• What is needed: Take each line that has the word "scale" and return it.

• Source excerpt:

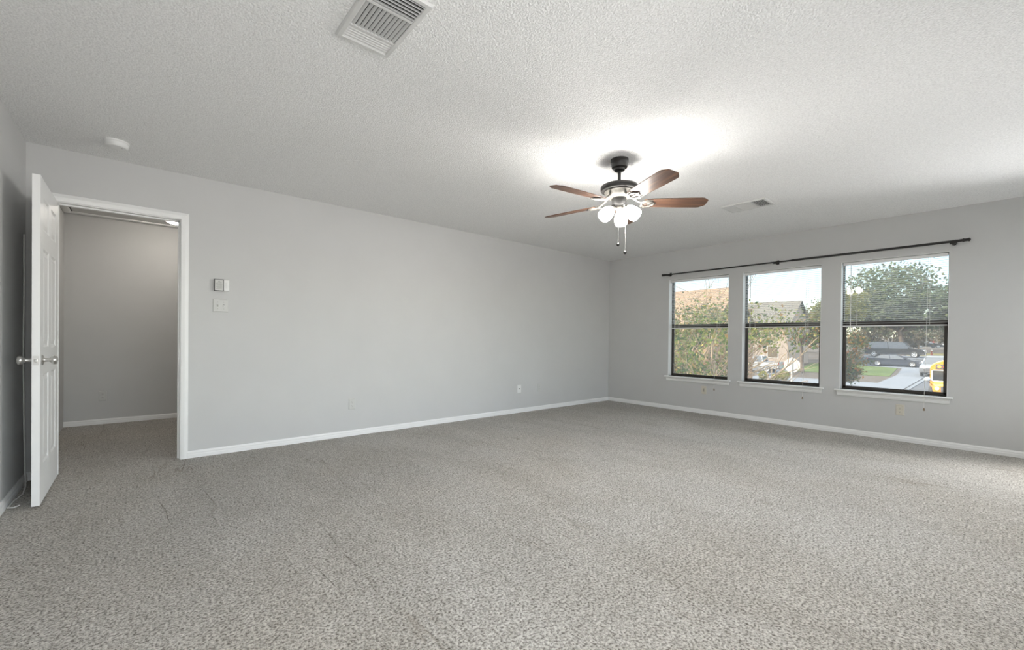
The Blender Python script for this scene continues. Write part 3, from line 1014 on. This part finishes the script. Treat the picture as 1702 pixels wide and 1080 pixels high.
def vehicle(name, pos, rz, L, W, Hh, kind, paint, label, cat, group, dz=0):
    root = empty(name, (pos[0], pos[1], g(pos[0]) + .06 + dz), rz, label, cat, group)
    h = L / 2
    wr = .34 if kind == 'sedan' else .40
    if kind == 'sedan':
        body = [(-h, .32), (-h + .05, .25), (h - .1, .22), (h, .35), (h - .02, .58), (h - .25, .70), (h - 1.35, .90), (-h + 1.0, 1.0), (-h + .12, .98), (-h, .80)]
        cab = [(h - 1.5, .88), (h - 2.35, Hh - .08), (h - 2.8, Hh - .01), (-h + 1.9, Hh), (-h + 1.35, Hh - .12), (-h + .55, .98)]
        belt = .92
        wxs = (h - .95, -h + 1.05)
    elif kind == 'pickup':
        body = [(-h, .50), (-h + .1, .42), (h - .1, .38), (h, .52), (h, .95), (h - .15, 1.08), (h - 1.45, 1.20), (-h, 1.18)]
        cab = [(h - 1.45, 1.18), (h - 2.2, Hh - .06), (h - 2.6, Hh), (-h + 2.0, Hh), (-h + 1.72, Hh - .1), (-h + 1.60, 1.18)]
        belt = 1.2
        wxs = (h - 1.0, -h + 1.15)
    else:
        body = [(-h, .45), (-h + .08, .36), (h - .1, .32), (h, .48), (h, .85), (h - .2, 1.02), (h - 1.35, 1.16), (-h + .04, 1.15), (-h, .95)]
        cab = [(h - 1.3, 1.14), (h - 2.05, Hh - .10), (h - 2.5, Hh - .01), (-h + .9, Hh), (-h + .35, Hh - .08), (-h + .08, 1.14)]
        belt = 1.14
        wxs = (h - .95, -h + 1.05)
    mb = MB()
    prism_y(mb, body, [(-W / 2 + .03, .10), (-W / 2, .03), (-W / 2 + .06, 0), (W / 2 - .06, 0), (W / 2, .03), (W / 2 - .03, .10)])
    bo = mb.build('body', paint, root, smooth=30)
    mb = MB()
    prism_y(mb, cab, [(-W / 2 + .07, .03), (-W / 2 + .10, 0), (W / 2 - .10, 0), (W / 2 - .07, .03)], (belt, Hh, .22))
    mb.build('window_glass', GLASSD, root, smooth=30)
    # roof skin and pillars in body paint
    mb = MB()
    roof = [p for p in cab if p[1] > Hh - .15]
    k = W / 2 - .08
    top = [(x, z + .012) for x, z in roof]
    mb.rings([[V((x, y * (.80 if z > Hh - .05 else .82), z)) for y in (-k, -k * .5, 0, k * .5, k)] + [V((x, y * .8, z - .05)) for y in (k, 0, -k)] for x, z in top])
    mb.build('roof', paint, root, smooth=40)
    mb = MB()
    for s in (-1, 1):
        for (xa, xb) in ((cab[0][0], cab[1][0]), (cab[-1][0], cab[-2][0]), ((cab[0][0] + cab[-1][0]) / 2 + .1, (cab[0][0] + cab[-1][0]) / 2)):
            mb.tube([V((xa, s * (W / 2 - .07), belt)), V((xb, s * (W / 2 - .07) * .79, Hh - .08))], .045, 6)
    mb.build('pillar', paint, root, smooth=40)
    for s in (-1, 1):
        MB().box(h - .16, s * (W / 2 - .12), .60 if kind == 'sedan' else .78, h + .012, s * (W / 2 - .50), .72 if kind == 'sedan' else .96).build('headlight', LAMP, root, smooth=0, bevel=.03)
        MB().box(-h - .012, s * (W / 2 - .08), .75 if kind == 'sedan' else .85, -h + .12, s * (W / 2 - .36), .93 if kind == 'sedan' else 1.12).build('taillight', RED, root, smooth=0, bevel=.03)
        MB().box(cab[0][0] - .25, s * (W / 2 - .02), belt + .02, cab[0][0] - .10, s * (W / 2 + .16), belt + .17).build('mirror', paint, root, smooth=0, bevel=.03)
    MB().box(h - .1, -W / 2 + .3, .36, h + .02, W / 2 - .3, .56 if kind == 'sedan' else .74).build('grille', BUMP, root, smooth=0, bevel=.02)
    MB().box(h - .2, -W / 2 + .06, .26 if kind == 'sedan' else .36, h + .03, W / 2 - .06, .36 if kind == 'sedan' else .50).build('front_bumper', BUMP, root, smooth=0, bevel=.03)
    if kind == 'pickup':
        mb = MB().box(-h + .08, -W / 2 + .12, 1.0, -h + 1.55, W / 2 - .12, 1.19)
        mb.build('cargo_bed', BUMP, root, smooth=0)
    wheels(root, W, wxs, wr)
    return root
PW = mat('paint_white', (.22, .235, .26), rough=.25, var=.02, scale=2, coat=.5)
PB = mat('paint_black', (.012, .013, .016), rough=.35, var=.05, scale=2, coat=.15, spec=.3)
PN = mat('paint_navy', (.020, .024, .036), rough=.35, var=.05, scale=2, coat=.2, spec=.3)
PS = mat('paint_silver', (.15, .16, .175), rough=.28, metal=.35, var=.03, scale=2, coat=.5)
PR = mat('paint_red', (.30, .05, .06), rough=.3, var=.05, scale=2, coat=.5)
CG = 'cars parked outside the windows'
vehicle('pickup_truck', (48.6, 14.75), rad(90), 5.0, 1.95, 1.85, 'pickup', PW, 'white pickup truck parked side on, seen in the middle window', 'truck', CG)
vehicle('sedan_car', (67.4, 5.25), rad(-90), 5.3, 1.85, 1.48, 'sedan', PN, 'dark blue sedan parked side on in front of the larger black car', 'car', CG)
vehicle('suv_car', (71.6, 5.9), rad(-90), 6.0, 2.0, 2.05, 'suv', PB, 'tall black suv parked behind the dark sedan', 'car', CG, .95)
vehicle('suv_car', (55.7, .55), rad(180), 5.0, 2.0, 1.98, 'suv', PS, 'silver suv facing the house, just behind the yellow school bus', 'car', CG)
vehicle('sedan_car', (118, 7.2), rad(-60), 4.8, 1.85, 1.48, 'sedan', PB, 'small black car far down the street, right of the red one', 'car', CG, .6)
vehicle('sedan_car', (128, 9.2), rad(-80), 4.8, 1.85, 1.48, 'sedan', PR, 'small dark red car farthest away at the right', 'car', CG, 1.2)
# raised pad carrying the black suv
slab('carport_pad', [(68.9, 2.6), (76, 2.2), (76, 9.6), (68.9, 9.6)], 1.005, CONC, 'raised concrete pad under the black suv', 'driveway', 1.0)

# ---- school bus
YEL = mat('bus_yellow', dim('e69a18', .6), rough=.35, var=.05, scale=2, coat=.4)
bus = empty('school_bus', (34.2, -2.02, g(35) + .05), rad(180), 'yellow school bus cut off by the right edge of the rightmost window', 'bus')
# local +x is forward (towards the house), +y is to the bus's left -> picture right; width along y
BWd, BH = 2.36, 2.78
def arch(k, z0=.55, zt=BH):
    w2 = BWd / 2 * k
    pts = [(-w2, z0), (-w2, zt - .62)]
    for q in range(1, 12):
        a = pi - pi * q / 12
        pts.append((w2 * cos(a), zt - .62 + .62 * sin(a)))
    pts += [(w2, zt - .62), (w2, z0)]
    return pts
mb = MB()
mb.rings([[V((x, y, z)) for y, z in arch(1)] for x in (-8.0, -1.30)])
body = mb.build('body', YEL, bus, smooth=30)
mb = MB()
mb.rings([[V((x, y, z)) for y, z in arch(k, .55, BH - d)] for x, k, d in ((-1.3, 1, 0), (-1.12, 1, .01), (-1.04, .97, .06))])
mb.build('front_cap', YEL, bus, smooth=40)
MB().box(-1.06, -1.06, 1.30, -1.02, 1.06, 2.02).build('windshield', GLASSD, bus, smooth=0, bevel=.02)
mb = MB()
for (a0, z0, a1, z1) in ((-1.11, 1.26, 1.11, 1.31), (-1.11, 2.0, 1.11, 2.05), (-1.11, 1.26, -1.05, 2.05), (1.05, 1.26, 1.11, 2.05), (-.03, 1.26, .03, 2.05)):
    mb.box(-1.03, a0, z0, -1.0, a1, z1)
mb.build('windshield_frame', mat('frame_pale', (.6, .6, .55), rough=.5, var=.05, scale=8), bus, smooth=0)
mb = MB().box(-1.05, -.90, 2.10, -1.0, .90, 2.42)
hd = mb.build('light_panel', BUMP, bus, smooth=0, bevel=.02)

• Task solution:
PW = mat('paint_white', (.22, .235, .26), rough=.25, var=.02, scale=2, coat=.5)
PB = mat('paint_black', (.012, .013, .016), rough=.35, var=.05, scale=2, coat=.15, spec=.3)
PN = mat('paint_navy', (.020, .024, .036), rough=.35, var=.05, scale=2, coat=.2, spec=.3)
PS = mat('paint_silver', (.15, .16, .175), rough=.28, metal=.35, var=.03, scale=2, coat=.5)
PR = mat('paint_red', (.30, .05, .06), rough=.3, var=.05, scale=2, coat=.5)
YEL = mat('bus_yellow', dim('e69a18', .6), rough=.35, var=.05, scale=2, coat=.4)
mb.build('windshield_frame', mat('frame_pale', (.6, .6, .55), rough=.5, var=.05, scale=8), bus, smooth=0)